Tinkering leads to family innovations

People had great respect for Henry Ford’s "tin lizzie." It was said that it put America on wheels. Ford’s formal education ended before his 16th birthday, but he liked to tinker with mechanical things. He was later tagged as one of the country’s "filthy rich" but never stopped being an innovator. Like Ford, my family was full of innovators who liked to tinker.

Chub was my second boyfriend. In 1931, he was a part of Dad’s dairy business and hauled milk from farms to big dairies in town. His only vehicle was a large old Pontiac truck. We dated in that truck. Often, Chub’s brother-in-law, Eris Lytle, loaned Chub his yellow convertible Whippet. It was a sharp vehicle with a canvas top and rumble seat. Chub hoped that driving that car would impress me!

We married in 1937.

After four war years, everyone was safely home. We were looking through some old photos with some of our family members, and there was the Whippet stalled on Hartsburg Hill. Another photo showed my brother, Jim Meyers, at about l6 years old with his used, stripped-down Ford with bucket seats.

We were passing the pictures around, but Eris kept staring at the one of Jim in the strip-down. Finally Eris said, "Jim, I put this T model together out of seven big piles of scrap iron in and and around Griggsville, Ill.! I found the bucket seats in different scrap piles, got the four wheels from two other scrap piles and was allowed to have whatever I needed from any of several other junk piles. When I got it all together, I drove it to Columbia looking for work. Builder Shorty Hathman put me to work, and I saved until I had enough money to by my yellow Whippet. I always wondered what happened to the strip-down after I sold it."

What a coincidence!

Just like Ford, Eris liked to tinker with mechanical things. He learned his trade as a brick layer from Hathman and was a master mason for 60 years. But he built only one automobile - my brother’s stripped-down Model T Ford, and then he and the Ford both ended up 140 miles from those seven scrap piles.
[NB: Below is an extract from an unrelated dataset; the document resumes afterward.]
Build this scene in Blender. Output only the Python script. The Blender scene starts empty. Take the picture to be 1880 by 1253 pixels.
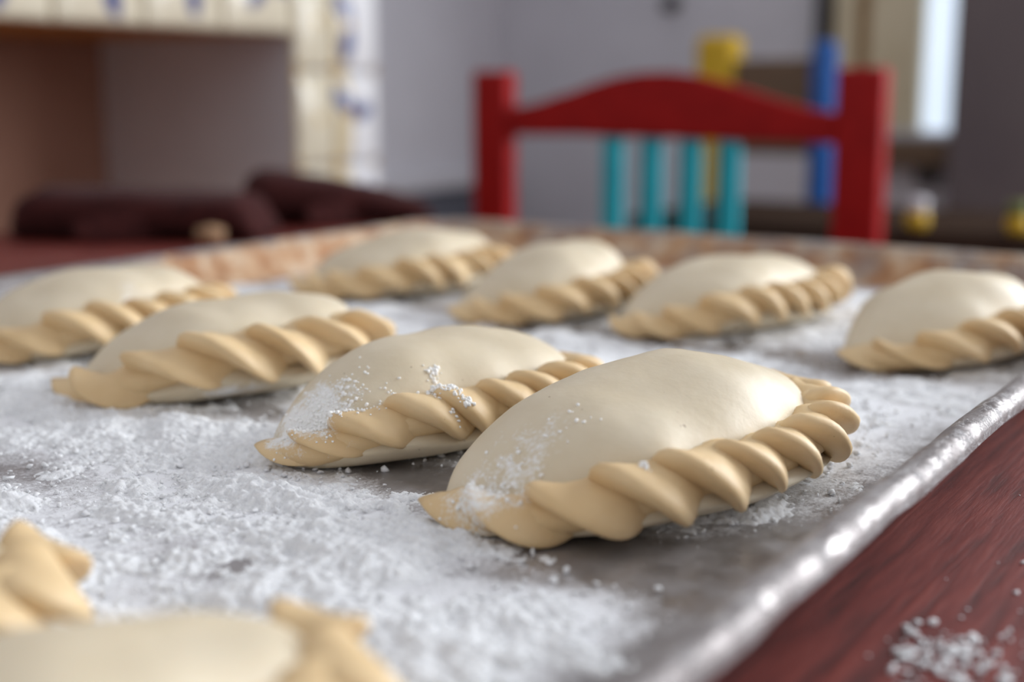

Times and prices have changed for these old autos, but other happy memories remain: memories of the friendship between Joe Martin, my husband, Chub, and their rusty, old Model T Ford. They bought the rusty truck together, hoping to tinker with it in their retirement. But, after Joe’s untimely death, Chub didn’t have the heart to work on it alone. The old truck rested in our barn for seven years.

A younger generation reclaimed the 1922 T truck when my son-in-law, Mike Russell, painstakingly restored it for Chub’s 80th birthday. Its canvas side curtains were eventually painted with Chub and Dad’s dairy farm name and slogan. The side curtains read: "Meyers & Gerard Dairy Clean Milk - Fresh From My Own Cows"

It remains a tangible and fun memorial to all of those old tinkerers in our family.